Written request: Extract all lines that hold the string "picture".

— begin Information given —

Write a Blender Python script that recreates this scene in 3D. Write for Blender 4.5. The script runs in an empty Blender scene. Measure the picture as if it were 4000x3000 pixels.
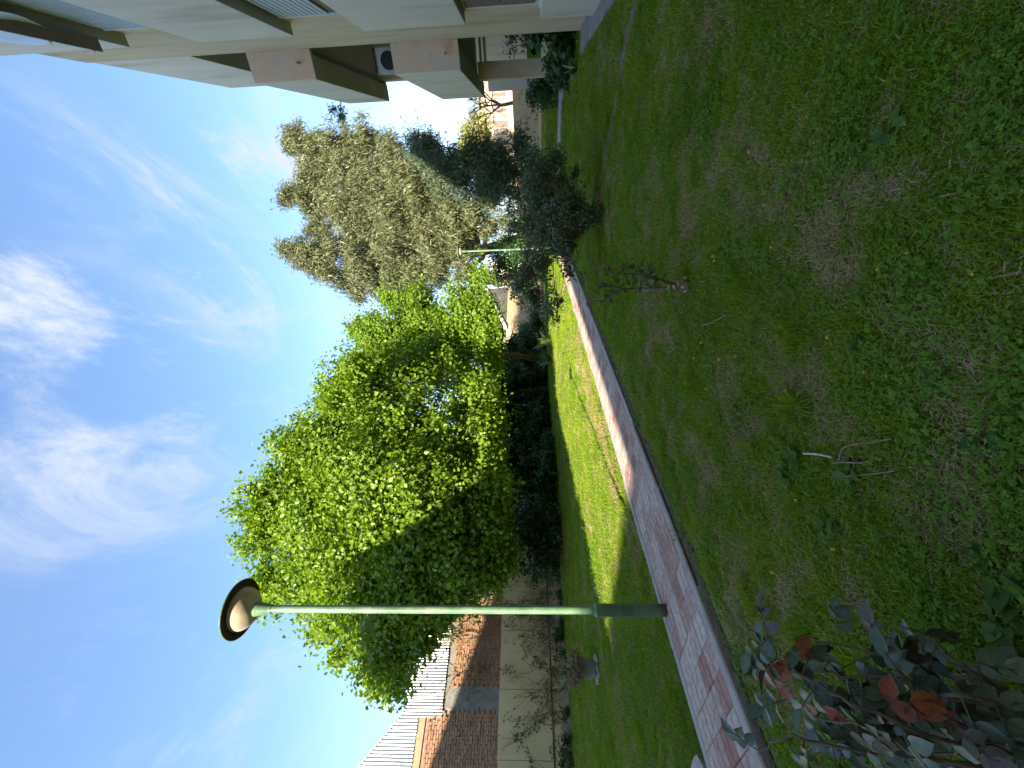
import bpy, math, random
import numpy as np
from mathutils import Vector, Matrix
random.seed(7); rng = np.random.default_rng(7)
SC = bpy.context.scene
# ------------------------------------------------------------------ camera, sky, sun, exposure
CF, CP, CR, CH = 1550., math.radians(2.77), .024, 1.15
_F = np.array([0, math.cos(CP), math.sin(CP)]); _U0 = np.array([0, -math.sin(CP), math.cos(CP)]); _R0 = np.array([1., 0, 0])
_U = _U0*math.cos(CR)+_R0*math.sin(CR); _R = _R0*math.cos(CR)-_U0*math.sin(CR)
CAM = np.array([0, 0, CH])
cd = bpy.data.cameras.new('camera'); cam = bpy.data.objects.new('camera', cd); SC.collection.objects.link(cam)
cd.sensor_width = 36; cd.lens = CF/4000*36; cd.clip_start = .05; cd.clip_end = 3000
_m = Matrix.Identity(4)
for i in range(3):
    _m[i][0] = -_U[i]; _m[i][1] = _R[i]; _m[i][2] = -_F[i]; _m[i][3] = CAM[i]
cam.matrix_world = _m; SC.camera = cam
SUN_H = np.array([.28, .96]); SUN_H /= np.linalg.norm(SUN_H); SUN_EL = math.radians(25)
world = bpy.data.worlds.new('World'); SC.world = world; world.use_nodes = True
def rayd(x, y): return _F*CF-(x-2000)*_U+(1500-y)*_R
def world_nodes():
    nt = world.node_tree; nt.nodes.clear(); N = nt.nodes.new; L = nt.links.new
    out = N('ShaderNodeOutputWorld'); bg = N('ShaderNodeBackground'); bg.inputs[1].default_value = .14
    sky = N('ShaderNodeTexSky'); sky.sky_type = 'NISHITA'; sky.sun_disc = False
    sky.sun_elevation = SUN_EL; sky.sun_rotation = math.atan2(-SUN_H[0], -SUN_H[1]); sky.air_density = 1.0; sky.dust_density = .35; sky.ozone_density = 1.3
    tc = N('ShaderNodeTexCoord'); sep = N('ShaderNodeSeparateXYZ'); L(tc.outputs['Generated'], sep.inputs[0])
    zz = N('ShaderNodeMath'); zz.operation = 'MAXIMUM'; L(sep.outputs['Z'], zz.inputs[0]); zz.inputs[1].default_value = 0.0
    za = N('ShaderNodeMath'); za.operation = 'ADD'; L(zz.outputs[0], za.inputs[0]); za.inputs[1].default_value = .12
    dx = N('ShaderNodeMath'); dx.operation = 'DIVIDE'; L(sep.outputs['X'], dx.inputs[0]); L(za.outputs[0], dx.inputs[1])
    dy = N('ShaderNodeMath'); dy.operation = 'DIVIDE'; L(sep.outputs['Y'], dy.inputs[0]); L(za.outputs[0], dy.inputs[1])
    cb = N('ShaderNodeCombineXYZ'); L(dx.outputs[0], cb.inputs[0]); L(dy.outputs[0], cb.inputs[1])
    def layer(scale, rot, sc, detail, rough, dist, lo, hi, amp, loc):
        mp = N('ShaderNodeMapping'); L(cb.outputs[0], mp.inputs[0]); mp.inputs['Rotation'].default_value = (0, 0, rot); mp.inputs['Scale'].default_value = sc; mp.inputs['Location'].default_value = loc
        nz = N('ShaderNodeTexNoise'); L(mp.outputs[0], nz.inputs['Vector']); nz.inputs['Scale'].default_value = scale
        nz.inputs['Detail'].default_value = detail; nz.inputs['Roughness'].default_value = rough; nz.inputs['Distortion'].default_value = dist
        mr = N('ShaderNodeMapRange'); mr.interpolation_type = 'SMOOTHSTEP'; L(nz.outputs['Fac'], mr.inputs[0]); mr.inputs[1].default_value = lo; mr.inputs[2].default_value = hi; mr.inputs[4].default_value = amp
        return mr.outputs[0]
    a = layer(.9, math.radians(35), (1, .6, 1), 9, .60, .35, .55, .82, .4, (3.1, .4, 0))
    b = layer(.55, math.radians(60), (1, .7, 1), 6, .6, .1, .47, .80, .14, (1, 5.2, 0))
    c = layer(1.9, math.radians(20), (1, .7, 1), 9, .65, .5, .57, .80, .45, (9.1, 2, 0))
    ad = N('ShaderNodeMath'); ad.operation = 'ADD'; L(a, ad.inputs[0]); L(b, ad.inputs[1])
    ac = N('ShaderNodeMath'); ac.operation = 'ADD'; L(ad.outputs[0], ac.inputs[0]); L(c, ac.inputs[1]); ac.use_clamp = True
    def bank(px, py, ang, seed, amp, prev):
        d = rayd(px, py); d = d/np.linalg.norm(d)
        vm = N('ShaderNodeVectorMath'); vm.operation = 'DOT_PRODUCT'; L(tc.outputs['Generated'], vm.inputs[0]); vm.inputs[1].default_value = tuple(d)
        m_ = N('ShaderNodeMapRange'); m_.interpolation_type = 'SMOOTHSTEP'; L(vm.outputs['Value'], m_.inputs[0]); m_.inputs[1].default_value = math.cos(math.radians(ang)); m_.inputs[2].default_value = math.cos(math.radians(ang*.25)); m_.inputs[4].default_value = amp
        l_ = layer(2.3, math.radians(28), (1.0, .5, 1), 12, .68, .8, .47, .70, 1, seed)
        mu = N('ShaderNodeMath'); mu.operation = 'MULTIPLY'; L(m_.outputs[0], mu.inputs[0]); L(l_, mu.inputs[1])
        a2 = N('ShaderNodeMath'); a2.operation = 'ADD'; a2.use_clamp = True; L(prev, a2.inputs[0]); L(mu.outputs[0], a2.inputs[1]); return a2.outputs[0]
    acc = bank(400, 1350, 26, (4.4, 1.3, 0), 1.15, ac.outputs[0]); acc = bank(1080, 900, 17, (7.7, 3.9, 0), 1.5, acc); acc = bank(900, 2700, 20, (2.7, 8.1, 0), .4, acc)
    class _o: pass
    ac = _o(); ac.outputs = [acc]
    hz = N('ShaderNodeMapRange'); hz.interpolation_type = 'SMOOTHSTEP'; L(sep.outputs['Z'], hz.inputs[0]); hz.inputs[1].default_value = .5; hz.inputs[2].default_value = .0; hz.inputs[3].default_value = 0; hz.inputs[4].default_value = .75
    ah = N('ShaderNodeMath'); ah.operation = 'ADD'; L(ac.outputs[0], ah.inputs[0]); L(hz.outputs[0], ah.inputs[1]); ah.use_clamp = True
    tint = N('ShaderNodeMix'); tint.data_type = 'RGBA'; tint.blend_type = 'MULTIPLY'; tint.inputs[0].default_value = 1; L(sky.outputs[0], tint.inputs[6]); tint.inputs[7].default_value = (.82, .905, .97, 1)
    mx = N('ShaderNodeMix'); mx.data_type = 'RGBA'; L(ah.outputs[0], mx.inputs[0]); L(tint.outputs[2], mx.inputs[6]); mx.inputs[7].default_value = (1.72, 1.88, 2.2, 1)
    L(mx.outputs[2], bg.inputs[0]); L(bg.outputs[0], out.inputs[0])
world_nodes()
sl = bpy.data.lights.new('sun', 'SUN'); sl.energy = 5.0; sl.angle = math.radians(.53); sl.color = (1, .90, .72)
so = bpy.data.objects.new('sun', sl); SC.collection.objects.link(so)
_sd = Vector((SUN_H[0]*math.cos(SUN_EL), SUN_H[1]*math.cos(SUN_EL), -math.sin(SUN_EL)))
so.rotation_euler = _sd.to_track_quat('-Z', 'Y').to_euler(); so.location = (0, 0, 60)
SC.view_settings.view_transform = 'Standard'; SC.view_settings.look = 'None'; SC.view_settings.gamma = 1
SC.view_settings.use_curve_mapping = False; SC.view_settings.exposure = 1.78
SC.cycles.max_bounces = 6; SC.cycles.transparent_max_bounces = 6; SC.cycles.transmission_bounces = 3
SC.cycles.use_adaptive_sampling = True; SC.cycles.use_denoising = True

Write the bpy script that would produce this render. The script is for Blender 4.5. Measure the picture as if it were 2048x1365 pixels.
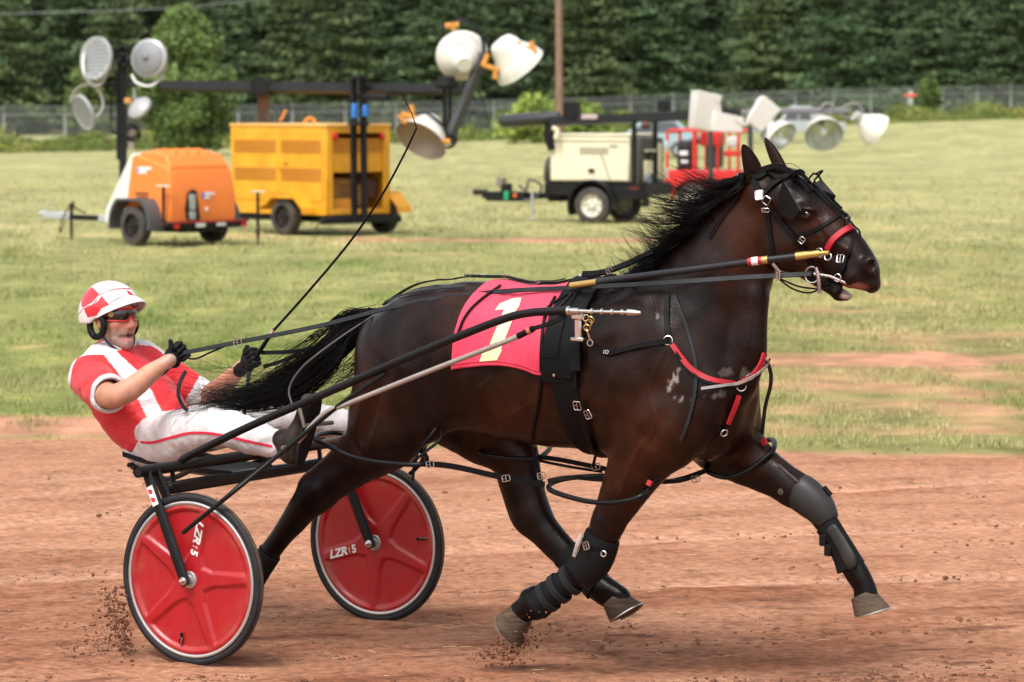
import bpy, math, random
import numpy as np
from mathutils import Vector, Matrix, noise
from mathutils.bvhtree import BVHTree
random.seed(7); rng = np.random.default_rng(11)
SC = bpy.context.scene
for o in list(bpy.data.objects): bpy.data.objects.remove(o)
# ---------------------------------------------------------------- camera, sky, sun, exposure
FPX, CX, CY, HZ, CH = 6400.0, 1024.0, 682.5, 215.0, 2.28
PIT = math.atan((CY-HZ)/FPX)
cd = bpy.data.cameras.new('camera'); cam = bpy.data.objects.new('camera', cd); SC.collection.objects.link(cam)
cam.location = (0, 0, CH); cam.rotation_euler = (math.pi/2-PIT, 0, 0)
cd.sensor_width = 36; cd.lens = FPX/2048*36; cd.clip_end = 3000; cd.clip_start = .1
cd.dof.use_dof = True; cd.dof.focus_distance = 12.9; cd.dof.aperture_fstop = 5.0
SC.camera = cam
SC.view_settings.view_transform = 'Standard'; SC.view_settings.look = 'None'
SC.view_settings.exposure = 0.84; SC.view_settings.gamma = 1
W = bpy.data.worlds.new('World'); SC.world = W; W.use_nodes = True
SUN_EL, SUN_AZ = math.radians(58), math.radians(-150)      # azimuth measured from +Y towards +X: behind-left of the camera
nt = W.node_tree; bg = nt.nodes['Background']
sky = nt.nodes.new('ShaderNodeTexSky'); sky.sky_type = 'NISHITA'; sky.sun_disc = False
sky.sun_elevation = SUN_EL; sky.sun_rotation = SUN_AZ; sky.dust_density = 4; sky.air_density = 1
hs = nt.nodes.new('ShaderNodeHueSaturation'); hs.inputs['Saturation'].default_value = .22
nt.links.new(sky.outputs[0], hs.inputs['Color']); nt.links.new(hs.outputs[0], bg.inputs[0]); bg.inputs[1].default_value = .14
sl = bpy.data.lights.new('sun', 'SUN'); sun = bpy.data.objects.new('sun', sl); SC.collection.objects.link(sun)
sl.energy = 1.4; sl.angle = math.radians(20); sl.color = (1, .965, .9)
sdir = Vector((math.sin(SUN_AZ)*math.cos(SUN_EL), math.cos(SUN_AZ)*math.cos(SUN_EL), math.sin(SUN_EL)))
sun.rotation_euler = sdir.to_track_quat('Z', 'Y').to_euler(); sun.location = (0, 0, 40)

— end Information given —

Worked solution:
Write a Blender Python script that recreates this scene in 3D. Write for Blender 4.5. The script runs in an empty Blender scene. Measure the picture as if it were 4000x3000 pixels.
Write the bpy script that would produce this render. The script is for Blender 4.5. Measure the picture as if it were 2048x1365 pixels.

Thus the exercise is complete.